Scenario 2: Default by 1 Custodian

  • ICCL computes the 'Cumulative Funds pay-in', 'Cumulative Funds pay-out', 'Cumulative Securities pay-in' and 'Cumulative Securities pay-out' of all custodians as on the end of pay-in deadline on the 'S' day. For this purpose cumulative pay-in/payout of each custodian's trades (including those trades which have been confirmed by the custodian) undertaken on 'S-2' day, 'S-1' day and on 'S' day till the pay-in deadline is considered.
  • Any early pay-in of funds/securities is ignored.
  • It is assumed that each custodian would default in meeting its 'cumulative funds pay-in' and 'cumulative securities pay-in' obligation.
  • Loss:
    • Securities pay-in failure of the member
      It is assumed that the failure to bring in securities would result in financial close-out and ICCL would suffer a loss of 20% (at the minimum) of the value of such securities pay-in obligation.
    • Funds pay-in obligation failure of the member
      The assumed loss on liquidation of securities that would have been paid-out to the defaulting member is:–
      a.
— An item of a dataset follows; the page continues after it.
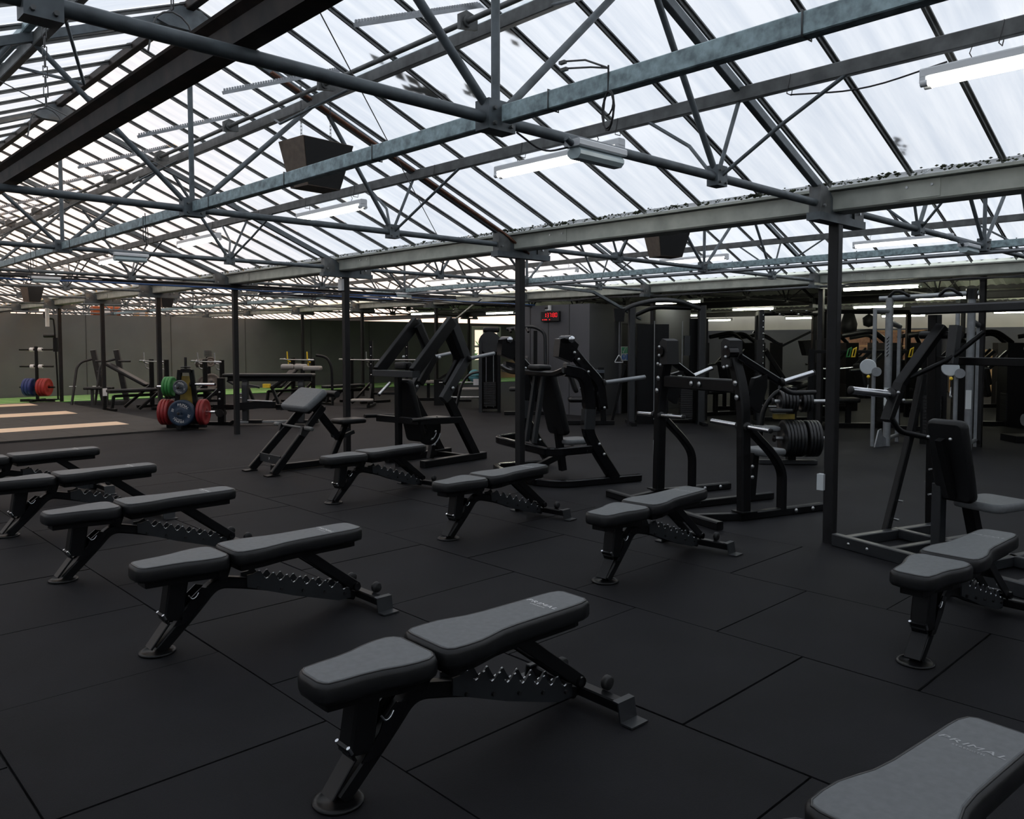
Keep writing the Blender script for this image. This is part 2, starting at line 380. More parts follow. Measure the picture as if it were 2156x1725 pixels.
for yy in (11.35, 11.95, 12.5):
    B().box((12.497, yy, 1.15), (0.012, 0.01, 2.3)).build('panel_joint', 'darksteel', ws)
d1 = B().box((13.95, 10.785, 0.95), (0.9, 0.03, 1.9)).build('door_1', 'frame'); tag(d1, kind='structure')
B().beam([(13.47, 10.78, 0), (13.47, 10.78, 1.93), (14.43, 10.78, 1.93), (14.43, 10.78, 0)], .05, .06, up=(0, 1, 0)).build('door_frame', 'wallpaint_blue', d1)
# white glazed double door in the back wall
d2 = thing('door_2', None, None, (22.6, 25.22, 0), kind='structure')
fr = B().beam([(-.78, 0, 0), (-.78, 0, 2.14), (.78, 0, 2.14), (.78, 0, 0)], .07, .09, up=(0, 1, 0)); fr.beam([(0, 0, 0), (0, 0, 2.14)], .12, .08, up=(0, 1, 0)); fr.build('door_frame', 'white', d2)
for s in (-1, 1):
    lf = B(); x0, x1 = (.05, .74) if s > 0 else (-.74, -.05)
    lf.beam([(x0 + .05, 0, .05), (x0 + .05, 0, 2.08), (x1 - .05, 0, 2.08), (x1 - .05, 0, .05)], .1, .06, up=(0, 1, 0), closed=True); lf.box(((x0 + x1) / 2, 0, .42), (x1 - x0, .05, .74)); lf.box(((x0 + x1) / 2, 0, 1.35), (x1 - x0, .05, .08))
    e = lf.build('door_leaf', 'white', d2)
    B().box(((x0 + x1) / 2, 0, 1.35), (x1 - x0 - .12, .012, 1.4)).build('pane', 'doorglass', e)
sh = B()
for i in range(260):
    c = V(rnd.uniform(20.5, 26), rnd.uniform(27.6, 29.2), abs(rnd.gauss(0.7, .5))); a = V(rnd.gauss(0, 1), rnd.gauss(0, 1), rnd.gauss(0, 1)).normalized(); b = a.orthogonal().normalized()
    sh.add([c + a * .22, c + b * .1, c - a * .22, c - b * .1], [(0, 1, 2, 3)])
tag(sh.build('garden_hedge', 'leaf'), 'bright green hedge seen through the white door', 'hedge', kind='stuff')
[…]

Group 1 securities: 20%
      b. Group 2 & 3 securities: 20% scaled up by root of 3.
    • Gross loss due to member
      Gross loss
      due to member
      = Funds pay-in + 120% of securities
      pay-in
      - Funds pay-out - Liquidation value
      of securities pay-out
  • Coverage:
    • ICCL calculates the gross loss (as above) for each custodian and assesses that against the defaulting custodians' mandatory margins (in case of early pay-in, those margins which would have been applicable had the early pay-in not been made, are considered.) Excess collateral, if any, is ignored. Equity scrips as collateral, if any, are valued with minimum 20% haircut.
    • ICCL calculates the total credit exposure due to default of the custodian (based on residual loss calculated as above) causing highest credit exposure.